*Goal of the exercise*. Retype all of the data exactly as given.
########
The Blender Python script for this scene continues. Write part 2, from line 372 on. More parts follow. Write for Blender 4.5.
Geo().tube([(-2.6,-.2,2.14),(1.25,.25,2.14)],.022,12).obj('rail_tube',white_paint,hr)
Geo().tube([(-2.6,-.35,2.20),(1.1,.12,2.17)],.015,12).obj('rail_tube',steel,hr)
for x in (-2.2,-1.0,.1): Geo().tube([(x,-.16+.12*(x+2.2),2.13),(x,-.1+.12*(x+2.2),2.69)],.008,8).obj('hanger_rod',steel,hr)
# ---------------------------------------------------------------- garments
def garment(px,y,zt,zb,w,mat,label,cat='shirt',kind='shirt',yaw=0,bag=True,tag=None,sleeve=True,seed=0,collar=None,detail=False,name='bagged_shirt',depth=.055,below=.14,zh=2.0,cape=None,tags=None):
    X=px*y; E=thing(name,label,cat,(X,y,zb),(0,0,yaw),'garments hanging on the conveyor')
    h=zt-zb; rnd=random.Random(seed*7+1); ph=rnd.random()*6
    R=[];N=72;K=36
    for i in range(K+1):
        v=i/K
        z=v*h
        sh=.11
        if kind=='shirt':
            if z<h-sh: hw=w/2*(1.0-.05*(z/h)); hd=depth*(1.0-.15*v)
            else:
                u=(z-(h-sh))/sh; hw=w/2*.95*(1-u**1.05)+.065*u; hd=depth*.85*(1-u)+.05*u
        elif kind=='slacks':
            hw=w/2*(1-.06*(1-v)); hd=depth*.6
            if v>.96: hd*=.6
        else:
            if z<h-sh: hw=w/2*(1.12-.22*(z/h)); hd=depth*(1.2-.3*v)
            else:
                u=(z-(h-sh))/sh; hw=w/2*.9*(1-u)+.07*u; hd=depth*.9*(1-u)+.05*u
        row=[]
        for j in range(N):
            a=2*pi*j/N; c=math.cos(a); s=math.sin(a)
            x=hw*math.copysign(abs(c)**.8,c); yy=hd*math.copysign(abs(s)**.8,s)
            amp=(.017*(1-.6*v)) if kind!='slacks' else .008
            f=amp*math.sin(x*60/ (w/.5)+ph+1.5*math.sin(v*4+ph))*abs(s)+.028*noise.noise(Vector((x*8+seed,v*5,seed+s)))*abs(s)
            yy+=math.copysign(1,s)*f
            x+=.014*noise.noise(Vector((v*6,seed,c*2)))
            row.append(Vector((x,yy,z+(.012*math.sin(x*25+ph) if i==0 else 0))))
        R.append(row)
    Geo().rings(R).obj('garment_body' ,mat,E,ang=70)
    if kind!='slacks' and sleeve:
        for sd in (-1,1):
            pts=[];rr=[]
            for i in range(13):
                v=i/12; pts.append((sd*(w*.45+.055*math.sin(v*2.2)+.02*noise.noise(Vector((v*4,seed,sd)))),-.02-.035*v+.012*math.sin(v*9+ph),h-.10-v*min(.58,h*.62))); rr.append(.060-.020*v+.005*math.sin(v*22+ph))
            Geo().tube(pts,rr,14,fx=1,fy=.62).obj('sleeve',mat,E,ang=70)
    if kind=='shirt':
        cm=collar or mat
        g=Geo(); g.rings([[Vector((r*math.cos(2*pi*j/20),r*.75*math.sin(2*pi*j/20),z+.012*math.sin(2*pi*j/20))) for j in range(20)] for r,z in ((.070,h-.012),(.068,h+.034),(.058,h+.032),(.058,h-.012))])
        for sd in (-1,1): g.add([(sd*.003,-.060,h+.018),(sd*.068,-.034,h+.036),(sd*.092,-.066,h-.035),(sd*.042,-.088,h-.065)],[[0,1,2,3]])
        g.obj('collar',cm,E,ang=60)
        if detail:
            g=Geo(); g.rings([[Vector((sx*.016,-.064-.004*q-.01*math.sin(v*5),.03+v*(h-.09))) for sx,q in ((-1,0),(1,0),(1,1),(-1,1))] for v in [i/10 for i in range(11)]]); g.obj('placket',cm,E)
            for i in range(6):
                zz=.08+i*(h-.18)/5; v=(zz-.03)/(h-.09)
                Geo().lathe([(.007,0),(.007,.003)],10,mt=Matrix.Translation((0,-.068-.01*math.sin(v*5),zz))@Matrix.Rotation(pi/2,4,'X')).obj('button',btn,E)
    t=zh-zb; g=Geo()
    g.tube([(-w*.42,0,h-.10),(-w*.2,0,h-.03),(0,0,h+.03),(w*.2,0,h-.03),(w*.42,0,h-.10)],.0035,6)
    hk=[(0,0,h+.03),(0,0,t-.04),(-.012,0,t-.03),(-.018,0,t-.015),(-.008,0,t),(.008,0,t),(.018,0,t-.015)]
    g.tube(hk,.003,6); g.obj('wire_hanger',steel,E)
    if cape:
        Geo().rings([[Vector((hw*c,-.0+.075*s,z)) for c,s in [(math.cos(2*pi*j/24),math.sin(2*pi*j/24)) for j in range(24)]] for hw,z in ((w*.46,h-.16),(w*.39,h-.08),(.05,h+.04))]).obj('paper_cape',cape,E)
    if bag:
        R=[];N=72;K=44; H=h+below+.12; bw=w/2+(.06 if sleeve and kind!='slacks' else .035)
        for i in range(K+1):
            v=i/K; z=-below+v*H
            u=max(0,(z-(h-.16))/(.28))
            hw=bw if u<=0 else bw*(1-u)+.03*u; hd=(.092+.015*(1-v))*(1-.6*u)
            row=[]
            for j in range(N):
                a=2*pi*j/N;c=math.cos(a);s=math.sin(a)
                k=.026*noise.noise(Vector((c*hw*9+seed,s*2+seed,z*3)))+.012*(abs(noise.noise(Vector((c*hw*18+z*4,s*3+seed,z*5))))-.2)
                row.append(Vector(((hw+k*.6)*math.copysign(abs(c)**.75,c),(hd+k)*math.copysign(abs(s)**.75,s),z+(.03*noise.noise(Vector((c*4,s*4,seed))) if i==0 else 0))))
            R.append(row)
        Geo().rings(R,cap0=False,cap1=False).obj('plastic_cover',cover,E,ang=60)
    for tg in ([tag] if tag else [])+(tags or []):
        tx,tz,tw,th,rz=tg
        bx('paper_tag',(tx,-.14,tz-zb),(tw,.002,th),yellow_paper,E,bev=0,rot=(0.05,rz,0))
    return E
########
*Task answer*.
The Blender Python script for this scene continues. Write part 2, from line 372 on. More parts follow. Write for Blender 4.5.
Geo().tube([(-2.6,-.2,2.14),(1.25,.25,2.14)],.022,12).obj('rail_tube',white_paint,hr)
Geo().tube([(-2.6,-.35,2.20),(1.1,.12,2.17)],.015,12).obj('rail_tube',steel,hr)
for x in (-2.2,-1.0,.1): Geo().tube([(x,-.16+.12*(x+2.2),2.13),(x,-.1+.12*(x+2.2),2.69)],.008,8).obj('hanger_rod',steel,hr)
# ---------------------------------------------------------------- garments
def garment(px,y,zt,zb,w,mat,label,cat='shirt',kind='shirt',yaw=0,bag=True,tag=None,sleeve=True,seed=0,collar=None,detail=False,name='bagged_shirt',depth=.055,below=.14,zh=2.0,cape=None,tags=None):
    X=px*y; E=thing(name,label,cat,(X,y,zb),(0,0,yaw),'garments hanging on the conveyor')
    h=zt-zb; rnd=random.Random(seed*7+1); ph=rnd.random()*6
    R=[];N=72;K=36
    for i in range(K+1):
        v=i/K
        z=v*h
        sh=.11
        if kind=='shirt':
            if z<h-sh: hw=w/2*(1.0-.05*(z/h)); hd=depth*(1.0-.15*v)
            else:
                u=(z-(h-sh))/sh; hw=w/2*.95*(1-u**1.05)+.065*u; hd=depth*.85*(1-u)+.05*u
        elif kind=='slacks':
            hw=w/2*(1-.06*(1-v)); hd=depth*.6
            if v>.96: hd*=.6
        else:
            if z<h-sh: hw=w/2*(1.12-.22*(z/h)); hd=depth*(1.2-.3*v)
            else:
                u=(z-(h-sh))/sh; hw=w/2*.9*(1-u)+.07*u; hd=depth*.9*(1-u)+.05*u
        row=[]
        for j in range(N):
            a=2*pi*j/N; c=math.cos(a); s=math.sin(a)
            x=hw*math.copysign(abs(c)**.8,c); yy=hd*math.copysign(abs(s)**.8,s)
            amp=(.017*(1-.6*v)) if kind!='slacks' else .008
            f=amp*math.sin(x*60/ (w/.5)+ph+1.5*math.sin(v*4+ph))*abs(s)+.028*noise.noise(Vector((x*8+seed,v*5,seed+s)))*abs(s)
            yy+=math.copysign(1,s)*f
            x+=.014*noise.noise(Vector((v*6,seed,c*2)))
            row.append(Vector((x,yy,z+(.012*math.sin(x*25+ph) if i==0 else 0))))
        R.append(row)
    Geo().rings(R).obj('garment_body' ,mat,E,ang=70)
    if kind!='slacks' and sleeve:
        for sd in (-1,1):
            pts=[];rr=[]
            for i in range(13):
                v=i/12; pts.append((sd*(w*.45+.055*math.sin(v*2.2)+.02*noise.noise(Vector((v*4,seed,sd)))),-.02-.035*v+.012*math.sin(v*9+ph),h-.10-v*min(.58,h*.62))); rr.append(.060-.020*v+.005*math.sin(v*22+ph))
            Geo().tube(pts,rr,14,fx=1,fy=.62).obj('sleeve',mat,E,ang=70)
    if kind=='shirt':
        cm=collar or mat
        g=Geo(); g.rings([[Vector((r*math.cos(2*pi*j/20),r*.75*math.sin(2*pi*j/20),z+.012*math.sin(2*pi*j/20))) for j in range(20)] for r,z in ((.070,h-.012),(.068,h+.034),(.058,h+.032),(.058,h-.012))])
        for sd in (-1,1): g.add([(sd*.003,-.060,h+.018),(sd*.068,-.034,h+.036),(sd*.092,-.066,h-.035),(sd*.042,-.088,h-.065)],[[0,1,2,3]])
        g.obj('collar',cm,E,ang=60)
        if detail:
            g=Geo(); g.rings([[Vector((sx*.016,-.064-.004*q-.01*math.sin(v*5),.03+v*(h-.09))) for sx,q in ((-1,0),(1,0),(1,1),(-1,1))] for v in [i/10 for i in range(11)]]); g.obj('placket',cm,E)
            for i in range(6):
                zz=.08+i*(h-.18)/5; v=(zz-.03)/(h-.09)
                Geo().lathe([(.007,0),(.007,.003)],10,mt=Matrix.Translation((0,-.068-.01*math.sin(v*5),zz))@Matrix.Rotation(pi/2,4,'X')).obj('button',btn,E)
    t=zh-zb; g=Geo()
    g.tube([(-w*.42,0,h-.10),(-w*.2,0,h-.03),(0,0,h+.03),(w*.2,0,h-.03),(w*.42,0,h-.10)],.0035,6)
    hk=[(0,0,h+.03),(0,0,t-.04),(-.012,0,t-.03),(-.018,0,t-.015),(-.008,0,t),(.008,0,t),(.018,0,t-.015)]
    g.tube(hk,.003,6); g.obj('wire_hanger',steel,E)
    if cape:
        Geo().rings([[Vector((hw*c,-.0+.075*s,z)) for c,s in [(math.cos(2*pi*j/24),math.sin(2*pi*j/24)) for j in range(24)]] for hw,z in ((w*.46,h-.16),(w*.39,h-.08),(.05,h+.04))]).obj('paper_cape',cape,E)
    if bag:
        R=[];N=72;K=44; H=h+below+.12; bw=w/2+(.06 if sleeve and kind!='slacks' else .035)
        for i in range(K+1):
            v=i/K; z=-below+v*H
            u=max(0,(z-(h-.16))/(.28))
            hw=bw if u<=0 else bw*(1-u)+.03*u; hd=(.092+.015*(1-v))*(1-.6*u)
            row=[]
            for j in range(N):
                a=2*pi*j/N;c=math.cos(a);s=math.sin(a)
                k=.026*noise.noise(Vector((c*hw*9+seed,s*2+seed,z*3)))+.012*(abs(noise.noise(Vector((c*hw*18+z*4,s*3+seed,z*5))))-.2)
                row.append(Vector(((hw+k*.6)*math.copysign(abs(c)**.75,c),(hd+k)*math.copysign(abs(s)**.75,s),z+(.03*noise.noise(Vector((c*4,s*4,seed))) if i==0 else 0))))
            R.append(row)
        Geo().rings(R,cap0=False,cap1=False).obj('plastic_cover',cover,E,ang=60)
    for tg in ([tag] if tag else [])+(tags or []):
        tx,tz,tw,th,rz=tg
        bx('paper_tag',(tx,-.14,tz-zb),(tw,.002,th),yellow_paper,E,bev=0,rot=(0.05,rz,0))
    return E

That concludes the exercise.